INFORMATION SHOWN:

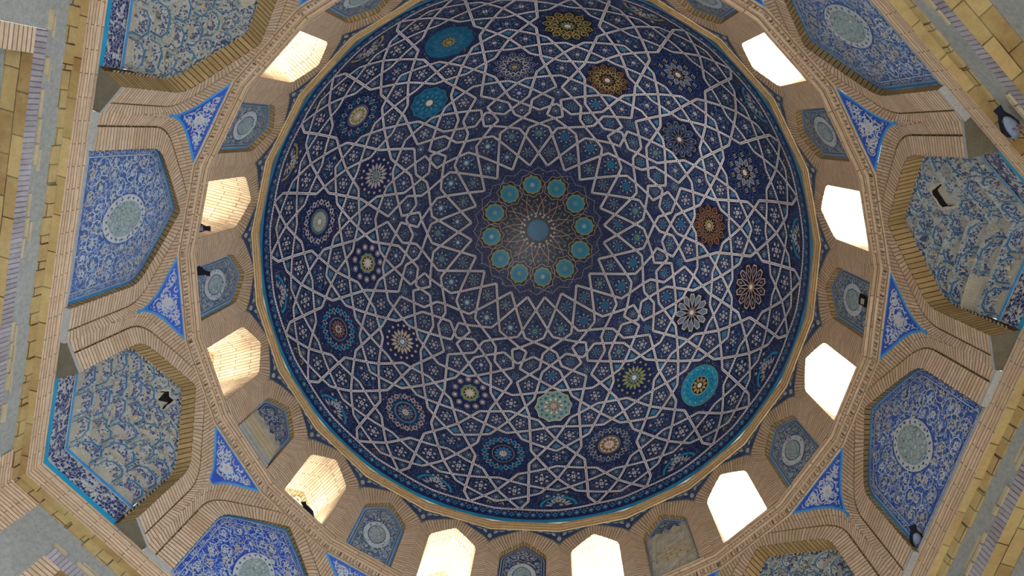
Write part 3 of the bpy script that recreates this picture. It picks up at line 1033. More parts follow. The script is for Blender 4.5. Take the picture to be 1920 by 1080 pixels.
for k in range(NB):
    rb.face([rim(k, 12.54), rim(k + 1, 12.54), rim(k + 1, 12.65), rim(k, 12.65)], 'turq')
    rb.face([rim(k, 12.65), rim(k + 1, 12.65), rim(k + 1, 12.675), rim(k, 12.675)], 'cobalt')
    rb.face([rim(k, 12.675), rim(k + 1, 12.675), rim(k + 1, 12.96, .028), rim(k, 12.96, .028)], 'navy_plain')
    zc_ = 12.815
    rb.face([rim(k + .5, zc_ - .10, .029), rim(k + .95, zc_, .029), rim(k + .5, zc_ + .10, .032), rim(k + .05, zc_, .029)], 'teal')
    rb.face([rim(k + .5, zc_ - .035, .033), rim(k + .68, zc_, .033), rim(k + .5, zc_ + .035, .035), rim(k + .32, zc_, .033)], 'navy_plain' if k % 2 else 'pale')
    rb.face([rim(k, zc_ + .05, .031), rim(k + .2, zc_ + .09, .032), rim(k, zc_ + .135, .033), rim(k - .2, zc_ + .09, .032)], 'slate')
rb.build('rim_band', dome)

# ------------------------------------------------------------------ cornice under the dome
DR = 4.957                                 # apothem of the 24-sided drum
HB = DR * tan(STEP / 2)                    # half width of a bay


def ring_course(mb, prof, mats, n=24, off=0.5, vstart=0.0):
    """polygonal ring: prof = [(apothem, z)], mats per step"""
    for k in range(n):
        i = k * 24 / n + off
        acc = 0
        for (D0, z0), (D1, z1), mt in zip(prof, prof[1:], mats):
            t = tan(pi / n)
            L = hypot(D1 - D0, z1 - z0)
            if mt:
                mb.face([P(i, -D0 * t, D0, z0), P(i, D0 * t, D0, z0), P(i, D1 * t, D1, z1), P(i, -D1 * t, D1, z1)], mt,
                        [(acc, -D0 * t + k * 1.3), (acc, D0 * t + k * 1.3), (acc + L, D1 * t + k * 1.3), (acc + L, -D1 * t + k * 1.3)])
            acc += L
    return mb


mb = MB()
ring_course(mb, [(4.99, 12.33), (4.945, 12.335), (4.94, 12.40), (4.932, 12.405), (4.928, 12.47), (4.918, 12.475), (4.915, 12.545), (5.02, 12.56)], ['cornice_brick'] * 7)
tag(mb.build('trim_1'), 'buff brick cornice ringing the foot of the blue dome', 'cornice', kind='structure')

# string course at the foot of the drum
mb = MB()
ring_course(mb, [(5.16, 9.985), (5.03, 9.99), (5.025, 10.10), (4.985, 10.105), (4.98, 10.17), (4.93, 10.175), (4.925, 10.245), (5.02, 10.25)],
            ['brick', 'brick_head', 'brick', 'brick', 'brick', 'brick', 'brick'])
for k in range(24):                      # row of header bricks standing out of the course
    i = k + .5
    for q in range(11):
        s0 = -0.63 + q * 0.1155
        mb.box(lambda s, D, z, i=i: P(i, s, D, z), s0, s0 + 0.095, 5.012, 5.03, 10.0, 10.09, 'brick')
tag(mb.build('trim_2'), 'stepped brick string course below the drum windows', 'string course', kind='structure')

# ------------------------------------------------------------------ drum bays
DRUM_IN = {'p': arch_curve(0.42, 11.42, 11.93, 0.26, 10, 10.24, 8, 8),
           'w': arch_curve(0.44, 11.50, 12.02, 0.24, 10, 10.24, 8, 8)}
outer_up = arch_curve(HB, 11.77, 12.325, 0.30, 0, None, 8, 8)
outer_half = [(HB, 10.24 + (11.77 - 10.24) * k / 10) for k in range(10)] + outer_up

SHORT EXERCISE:
Every line above should be repeated exactly; pictures stay out of the copy.

WRITTEN ANSWER:
Write part 3 of the bpy script that recreates this picture. It picks up at line 1033. More parts follow. The script is for Blender 4.5. Take the picture to be 1920 by 1080 pixels.
for k in range(NB):
    rb.face([rim(k, 12.54), rim(k + 1, 12.54), rim(k + 1, 12.65), rim(k, 12.65)], 'turq')
    rb.face([rim(k, 12.65), rim(k + 1, 12.65), rim(k + 1, 12.675), rim(k, 12.675)], 'cobalt')
    rb.face([rim(k, 12.675), rim(k + 1, 12.675), rim(k + 1, 12.96, .028), rim(k, 12.96, .028)], 'navy_plain')
    zc_ = 12.815
    rb.face([rim(k + .5, zc_ - .10, .029), rim(k + .95, zc_, .029), rim(k + .5, zc_ + .10, .032), rim(k + .05, zc_, .029)], 'teal')
    rb.face([rim(k + .5, zc_ - .035, .033), rim(k + .68, zc_, .033), rim(k + .5, zc_ + .035, .035), rim(k + .32, zc_, .033)], 'navy_plain' if k % 2 else 'pale')
    rb.face([rim(k, zc_ + .05, .031), rim(k + .2, zc_ + .09, .032), rim(k, zc_ + .135, .033), rim(k - .2, zc_ + .09, .032)], 'slate')
rb.build('rim_band', dome)

# ------------------------------------------------------------------ cornice under the dome
DR = 4.957                                 # apothem of the 24-sided drum
HB = DR * tan(STEP / 2)                    # half width of a bay


def ring_course(mb, prof, mats, n=24, off=0.5, vstart=0.0):
    """polygonal ring: prof = [(apothem, z)], mats per step"""
    for k in range(n):
        i = k * 24 / n + off
        acc = 0
        for (D0, z0), (D1, z1), mt in zip(prof, prof[1:], mats):
            t = tan(pi / n)
            L = hypot(D1 - D0, z1 - z0)
            if mt:
                mb.face([P(i, -D0 * t, D0, z0), P(i, D0 * t, D0, z0), P(i, D1 * t, D1, z1), P(i, -D1 * t, D1, z1)], mt,
                        [(acc, -D0 * t + k * 1.3), (acc, D0 * t + k * 1.3), (acc + L, D1 * t + k * 1.3), (acc + L, -D1 * t + k * 1.3)])
            acc += L
    return mb


mb = MB()
ring_course(mb, [(4.99, 12.33), (4.945, 12.335), (4.94, 12.40), (4.932, 12.405), (4.928, 12.47), (4.918, 12.475), (4.915, 12.545), (5.02, 12.56)], ['cornice_brick'] * 7)
tag(mb.build('trim_1'), 'buff brick cornice ringing the foot of the blue dome', 'cornice', kind='structure')

# string course at the foot of the drum
mb = MB()
ring_course(mb, [(5.16, 9.985), (5.03, 9.99), (5.025, 10.10), (4.985, 10.105), (4.98, 10.17), (4.93, 10.175), (4.925, 10.245), (5.02, 10.25)],
            ['brick', 'brick_head', 'brick', 'brick', 'brick', 'brick', 'brick'])
for k in range(24):                      # row of header bricks standing out of the course
    i = k + .5
    for q in range(11):
        s0 = -0.63 + q * 0.1155
        mb.box(lambda s, D, z, i=i: P(i, s, D, z), s0, s0 + 0.095, 5.012, 5.03, 10.0, 10.09, 'brick')
tag(mb.build('trim_2'), 'stepped brick string course below the drum windows', 'string course', kind='structure')

# ------------------------------------------------------------------ drum bays
DRUM_IN = {'p': arch_curve(0.42, 11.42, 11.93, 0.26, 10, 10.24, 8, 8),
           'w': arch_curve(0.44, 11.50, 12.02, 0.24, 10, 10.24, 8, 8)}
outer_up = arch_curve(HB, 11.77, 12.325, 0.30, 0, None, 8, 8)
outer_half = [(HB, 10.24 + (11.77 - 10.24) * k / 10) for k in range(10)] + outer_up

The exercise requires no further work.